COLLECTED DATA —
========================================
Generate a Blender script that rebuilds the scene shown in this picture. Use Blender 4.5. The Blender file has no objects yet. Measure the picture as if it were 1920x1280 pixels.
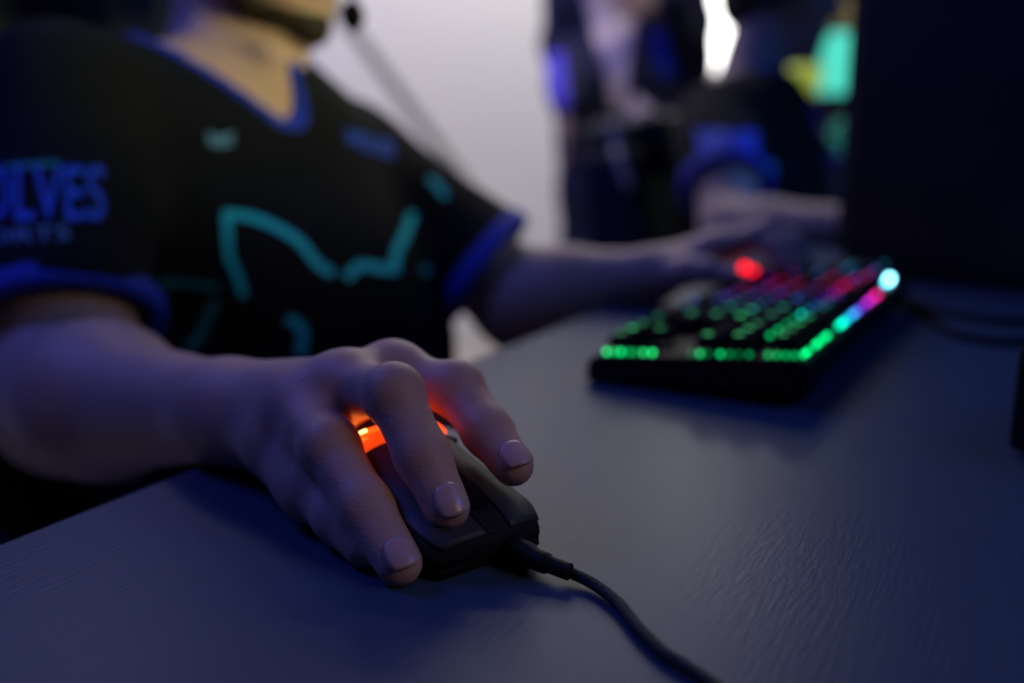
import bpy, bmesh, math, random
import numpy as np
from mathutils import Vector, Matrix
from mathutils.bvhtree import BVHTree
random.seed(4)
SC = bpy.context.scene
COL = SC.collection

# ------------------------------------------------------------------ camera, world, lights, exposure
CAM_H = 0.163
PITCH = math.atan(420 / 1867.0)
FPX = 1866.67
cd = bpy.data.cameras.new('camera'); cam = bpy.data.objects.new('camera', cd); COL.objects.link(cam)
cam.location = (0, 0, CAM_H); cam.rotation_euler = (math.pi / 2 - PITCH, 0, 0)
cd.lens = 35; cd.sensor_width = 36; cd.clip_start = 0.01; cd.clip_end = 60
cd.dof.use_dof = True; cd.dof.focus_distance = 0.368; cd.dof.aperture_fstop = 3.0
SC.camera = cam
SC.view_settings.view_transform = 'Standard'; SC.view_settings.look = 'None'
SC.view_settings.exposure = 0.0; SC.view_settings.gamma = 1.0
SC.view_settings.use_curve_mapping = False
w = bpy.data.worlds.new('world'); SC.world = w; w.use_nodes = True
w.node_tree.nodes['Background'].inputs[0].default_value = (0.25, 0.32, 0.6, 1)
w.node_tree.nodes['Background'].inputs[1].default_value = 0.02

def area(name, loc, target, size, col, power, sizey=None, spread=math.pi):
    l = bpy.data.lights.new(name, 'AREA'); l.energy = power; l.color = col
    l.shape = 'RECTANGLE'; l.size = size; l.size_y = sizey or size; l.spread = spread
    o = bpy.data.objects.new(name, l); COL.objects.link(o); o.location = loc
    o.rotation_euler = (Vector(target) - Vector(loc)).to_track_quat('-Z', 'Y').to_euler()
    return o
# added narrow light on face and neck, in place of an unseen screen
area('added_neck_light', (0.70, 0.50, 0.50), (-0.24, 0.92, 0.27), 0.35, (0.97, 1.0, 0.42), 0.30, 0.25, spread=0.50)
# added dim warm fill on the fingers, from over the camera's right shoulder
area('finger_fill', (0.70, -0.10, 0.70), (-0.01, 0.36, 0.03), 0.3, (1.0, 0.66, 0.46), 0.036, spread=0.5)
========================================
WORK TO BE COMPLETED — Only the lines from the top of the data through the line with "COL = SC.collection" should be quoted, exactly and with both ends kept; skip the pictures.

REPLY —
Generate a Blender script that rebuilds the scene shown in this picture. Use Blender 4.5. The Blender file has no objects yet. Measure the picture as if it were 1920x1280 pixels.
import bpy, bmesh, math, random
import numpy as np
from mathutils import Vector, Matrix
from mathutils.bvhtree import BVHTree
random.seed(4)
SC = bpy.context.scene
COL = SC.collection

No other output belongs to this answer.